The second you start playing multi-player, though, the only thing that might save the rubberbanding-expecting player is a blue shell, since the top players sure won’t drive any slower just because of him.
A great mechanic, on the other hand, is the wind shadow one where you can more easily overtake people. The blue shell is also ok, but quite a bit frustrating. I think they overdid it with this one.
It is completely possible to “auto-balance” with the player’s knowledge. Just take games like Unreal Tournament where the worst player gets more points per kill, or the best player is worth more when killed. Both mechanics keep the field together without lying to the player.
Okey, I understand your point. I thought you meant that auto balancing CANT be done at all in multi-player games, which I thought was a bit extreme. But you mean you prefer to have it transparent and visible. And I agree with that.

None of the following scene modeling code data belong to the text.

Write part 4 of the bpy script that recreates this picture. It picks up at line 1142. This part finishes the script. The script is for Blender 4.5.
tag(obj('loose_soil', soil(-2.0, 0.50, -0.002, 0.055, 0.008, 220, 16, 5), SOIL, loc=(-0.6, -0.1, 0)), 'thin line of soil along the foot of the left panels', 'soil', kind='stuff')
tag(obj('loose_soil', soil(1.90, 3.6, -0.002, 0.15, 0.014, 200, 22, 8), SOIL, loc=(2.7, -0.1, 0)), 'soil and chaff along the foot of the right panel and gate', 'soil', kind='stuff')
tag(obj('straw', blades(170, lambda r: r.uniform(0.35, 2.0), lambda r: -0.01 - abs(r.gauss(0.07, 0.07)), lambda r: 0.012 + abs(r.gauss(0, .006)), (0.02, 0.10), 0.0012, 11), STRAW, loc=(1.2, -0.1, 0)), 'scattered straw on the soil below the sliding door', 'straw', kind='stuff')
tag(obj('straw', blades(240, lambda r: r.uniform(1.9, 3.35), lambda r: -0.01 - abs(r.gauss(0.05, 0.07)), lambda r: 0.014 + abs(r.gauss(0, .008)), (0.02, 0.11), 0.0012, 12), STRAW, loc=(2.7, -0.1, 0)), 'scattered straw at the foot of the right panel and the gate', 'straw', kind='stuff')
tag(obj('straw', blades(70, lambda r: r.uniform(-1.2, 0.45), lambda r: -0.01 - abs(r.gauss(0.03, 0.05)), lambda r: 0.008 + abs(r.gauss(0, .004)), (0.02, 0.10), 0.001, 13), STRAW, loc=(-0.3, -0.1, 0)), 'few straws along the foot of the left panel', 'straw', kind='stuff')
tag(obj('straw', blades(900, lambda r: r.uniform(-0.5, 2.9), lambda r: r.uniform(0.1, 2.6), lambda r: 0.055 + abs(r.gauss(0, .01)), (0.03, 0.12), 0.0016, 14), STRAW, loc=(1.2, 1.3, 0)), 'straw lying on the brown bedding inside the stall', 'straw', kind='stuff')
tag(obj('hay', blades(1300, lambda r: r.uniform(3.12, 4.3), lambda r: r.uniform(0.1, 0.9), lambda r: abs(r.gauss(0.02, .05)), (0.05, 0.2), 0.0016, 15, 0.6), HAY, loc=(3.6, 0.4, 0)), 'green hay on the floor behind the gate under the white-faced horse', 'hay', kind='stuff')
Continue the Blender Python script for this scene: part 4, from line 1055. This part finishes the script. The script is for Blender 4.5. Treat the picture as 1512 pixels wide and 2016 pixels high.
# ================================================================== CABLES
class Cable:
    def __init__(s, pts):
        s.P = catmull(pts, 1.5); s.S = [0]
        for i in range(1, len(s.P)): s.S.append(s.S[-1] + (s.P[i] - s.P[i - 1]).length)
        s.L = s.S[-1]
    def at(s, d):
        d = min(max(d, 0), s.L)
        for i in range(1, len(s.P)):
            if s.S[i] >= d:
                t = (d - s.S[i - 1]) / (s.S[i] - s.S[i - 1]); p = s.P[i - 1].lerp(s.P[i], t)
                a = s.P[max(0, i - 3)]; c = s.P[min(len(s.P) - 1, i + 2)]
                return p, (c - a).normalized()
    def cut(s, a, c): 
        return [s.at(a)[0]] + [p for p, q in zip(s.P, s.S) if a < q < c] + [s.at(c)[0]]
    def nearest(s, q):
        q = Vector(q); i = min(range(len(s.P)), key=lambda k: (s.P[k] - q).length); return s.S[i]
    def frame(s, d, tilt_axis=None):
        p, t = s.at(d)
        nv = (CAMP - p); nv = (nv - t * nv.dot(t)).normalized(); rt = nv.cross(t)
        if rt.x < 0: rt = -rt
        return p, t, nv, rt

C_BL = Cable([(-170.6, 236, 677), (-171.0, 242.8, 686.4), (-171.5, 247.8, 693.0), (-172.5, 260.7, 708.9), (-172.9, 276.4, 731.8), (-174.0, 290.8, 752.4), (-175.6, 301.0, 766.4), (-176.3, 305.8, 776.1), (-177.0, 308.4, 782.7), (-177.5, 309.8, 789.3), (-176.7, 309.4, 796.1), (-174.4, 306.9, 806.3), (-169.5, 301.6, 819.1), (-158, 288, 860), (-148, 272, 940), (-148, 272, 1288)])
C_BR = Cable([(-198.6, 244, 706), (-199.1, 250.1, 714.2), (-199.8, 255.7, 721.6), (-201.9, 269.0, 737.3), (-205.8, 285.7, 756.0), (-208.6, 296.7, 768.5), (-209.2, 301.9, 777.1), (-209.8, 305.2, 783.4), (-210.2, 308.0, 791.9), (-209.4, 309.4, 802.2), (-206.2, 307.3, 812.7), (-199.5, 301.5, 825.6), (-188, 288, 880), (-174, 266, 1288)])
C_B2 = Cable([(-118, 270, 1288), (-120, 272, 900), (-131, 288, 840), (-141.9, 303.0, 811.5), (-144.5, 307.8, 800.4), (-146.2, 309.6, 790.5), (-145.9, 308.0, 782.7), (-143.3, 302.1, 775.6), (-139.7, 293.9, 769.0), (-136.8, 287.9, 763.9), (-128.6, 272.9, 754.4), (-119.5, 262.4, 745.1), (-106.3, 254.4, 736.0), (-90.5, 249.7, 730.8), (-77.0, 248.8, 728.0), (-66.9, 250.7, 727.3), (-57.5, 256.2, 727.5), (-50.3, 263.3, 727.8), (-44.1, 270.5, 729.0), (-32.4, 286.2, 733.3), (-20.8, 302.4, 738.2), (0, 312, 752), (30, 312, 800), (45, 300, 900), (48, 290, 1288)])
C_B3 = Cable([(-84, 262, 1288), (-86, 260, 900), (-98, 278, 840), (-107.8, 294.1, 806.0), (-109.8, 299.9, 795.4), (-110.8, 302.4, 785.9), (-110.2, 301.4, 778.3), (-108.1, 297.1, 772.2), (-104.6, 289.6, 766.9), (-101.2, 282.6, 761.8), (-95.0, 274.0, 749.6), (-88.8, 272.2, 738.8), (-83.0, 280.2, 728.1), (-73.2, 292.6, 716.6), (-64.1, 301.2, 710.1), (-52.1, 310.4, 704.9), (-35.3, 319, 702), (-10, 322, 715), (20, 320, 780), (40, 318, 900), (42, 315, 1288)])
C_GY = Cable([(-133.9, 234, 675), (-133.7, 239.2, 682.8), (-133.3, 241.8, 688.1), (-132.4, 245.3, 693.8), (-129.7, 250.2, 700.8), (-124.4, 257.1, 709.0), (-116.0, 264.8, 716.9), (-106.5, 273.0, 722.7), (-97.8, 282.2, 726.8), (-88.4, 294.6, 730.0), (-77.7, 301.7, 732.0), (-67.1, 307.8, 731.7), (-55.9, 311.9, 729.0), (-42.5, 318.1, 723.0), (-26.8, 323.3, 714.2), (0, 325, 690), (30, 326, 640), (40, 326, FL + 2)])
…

But having it invisible in single player is sometimes important in order to not loose the suspension of disbelief
Yes, you are right that it certainly might harm suspension of disbelief. I just want to bring attention to the fact that suspension of disbelief by itself doesn’t do any good. If it improves the entertainment value only, that doesn’t help the customer in the long term. If it improves learning, things might be greatly different.
I have to agree with Arshak. Normally, I do agree with André, since I really like to apply certain ethic standards to design (see my “what does your design say about you” post) but this time, André, your theory is a little far fatched. I’m not even sure I would agree with the general notion that a design shouldn’t “lie” to the player. Games like Dragon Age for example do in effect lie to the player, pretending player driven non-linearity when in reality they are simply employing branching storylines that will eventually lead up to necessary plotpoints.
I think it is completely appropriate for games to keep up an illusion, since in games it is not important what is there but what the make believe tells you is there.